Of the 4.3 million iPhone subscribers that AT&T added to its books in 2008, about 40 percent of them were new customers. It’s that type of growth that has AT&T scrambling to retain its exclusivity arrangement with Apple, which is expected to expire next year. If that agreement were to expire, Apple would be free to take the iPhone to other wireless carriers, like T-Mobile or Verizon Wireless (though Apple would have to develop a CDMA version of the phone first to bring it to VZW).
Yeah, apparently it’s all part of AT&T’s grand scheme to remain relevant. With POTS drying up—AT&T has 77 million wireless customers to 30 million landline customers—the company is trying to expand into new and exciting ventures. It’s hard to call the iPhone anything but a success for AT&T, but it needs to look beyond the phone that Jobs built in order to fend off the likes of Verizon Wireless, what with its FIOS Internet and TV service that every teenager in America wants (in order to leave uTorrent running 24/7).
A small suggestion: improve call quality in New York City. Not to keep harping on this, but the call quality of even the cheapest VZW phone is much better than the iPhone in New York, not even counting the dropped calls and severed Internet connection. See this comedian’s book for more on the subject of why the iPhone can be pretty annoying in New York.
Photo: Flickr









I hear the call quality of the iPhone is garbage anyways, regardless of *where* you are – but cannot attest to this myself. All I can say is I’ve had AT&t/Cingular/at&t for a long, long time – I’m in NYC about twice a month – and my call quality has always been great and have never been on street level and not gotten a signal. You should try their network with a phone that’s not the iPhone, maybe it would be a better experience?
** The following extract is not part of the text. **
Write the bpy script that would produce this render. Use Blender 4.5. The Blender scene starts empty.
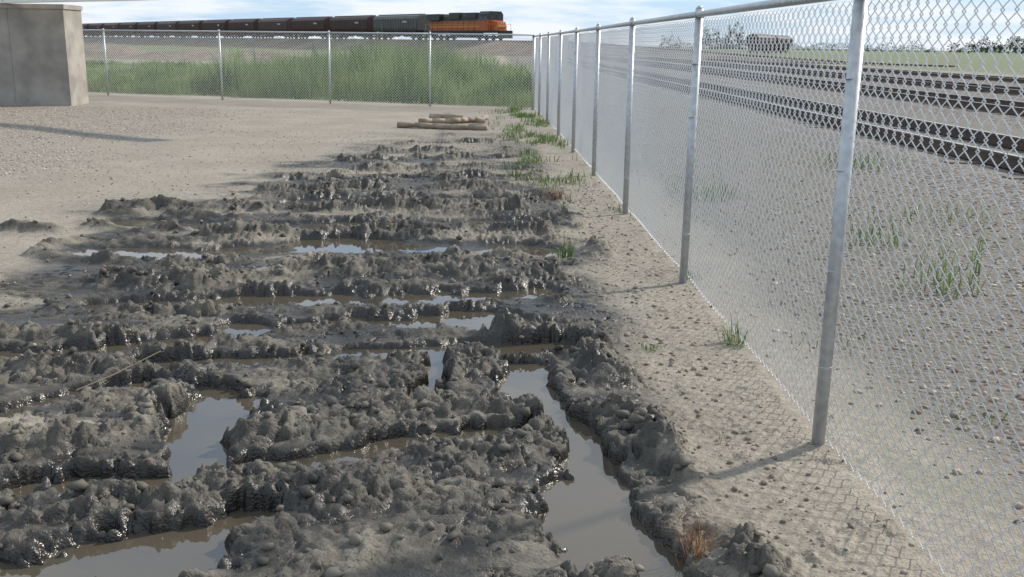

GSM is pretty widely recognized as being a higher quality signal over CDMA, so I’ve got to wonder if its the phone.
As for the iPhone moving to Verizon, that’s an interesting question. On the one hand, there are the costs associated with developing an all new technology for CDMA. I could argue its cost prohibitive with little chance for future growth, since the United States is basically the only country in the world with a CDMA network. But I think South Korea or Taiwan actually uses CDMA as well, so maybe there is more upside there than people realize.
The other argument is battery life, and from what I’m told the battery life on the iPhone is abysmal. The iPhone would certainly get better battery performance on a CDMA network, which is definitely an upside. But I’m forced to wonder if Apple wouldn’t handicap that advantage – they probably don’t want the iPhone competing with the iPhone.
True, CDMA is a dead end.
However, Verizon is CDMA, and they’re the carrier with the most subscribers, in the country where the iPhone is most popular.
By giving CDMA the cold shoulder, Apple is ignoring more than half of the wireless market in the US. There’s way too much money to be made on CDMA, in the states, for Apple to ignore it for long.
Besides, Verizon does have a huge 3G network, and they have designs on going even bigger for 4G. If you’re manufacturing kick ass multimedia phones, Verizon’s network will be the place to be, down the road.
Techcrunch desperately needs to investigate the fact that ATT broadband is not keeping up with iPhone bandwidth demand and all ATT broadband users, including DSL households, are being negatively impacted because of all the rush hour iPhone use. The internet is broken and ATT did it because these monopolies can’t do anything but sit on their hands and consult their frigging lawyers.
“ATT broadband is not keeping up with iPhone bandwidth demand”
Kind of a funny thing to say far a device that started out with no 3G version when pretty much every phone made 2 years before it was released came with 3G standard.
The surprising thing is that the biggest carrier, Verizon, is the last company left that does not have a big name phone. They are slolwly digging their own grave. ATT=iPhone … Tmobile=Gphone … Sprint=Pre … Verizon=proprietary software. While they are fine now, the younger generations that are now getting older (imagine that), buying their own phones, are going to skip Verizon if they don’t get something decent soon.
Verizon needs a mentality change that is for sure. Apple will certainly stay with ATT but developing a phone for Verizon’s technology is not difficult. It adds to Apples manufacturing complexity but they can handle it.
Clearly an iPhone on Verizon would double Apples USA market share. That is hard to fight against.
iPhone is very beautiful phone
It’s not just the iPhone that has problems in new york, it’s lots of other devices as well and it’s mostly due to a network of rogue multifreq signal jammers being hidden in sewer grates, insides of mail boxes and other sneaky places. These bad boys cost less than fifty bucks, can go for two weeks on two AA lithium batteries and jam all known cell phone freqs in a six block radius.
ATT has to drop off the price if this happens :)
I would become rather happy if ATNT lost exclusitivity.
Not because I want an iPhone or anything, but because I am tired of ATT bending-over-backwards to satisfy Apple’s every whim and wish just to keep selling the damn things. Apple is forcing them to put restrictions and make exceptions that they do not put on any other phone, biggest one being you are not allowed to unlock it even though they allow you to unlock any other phone they carry.
interesting article…to bad they couldn’t match the photo with the most recent phone though…3G has been out for how long now???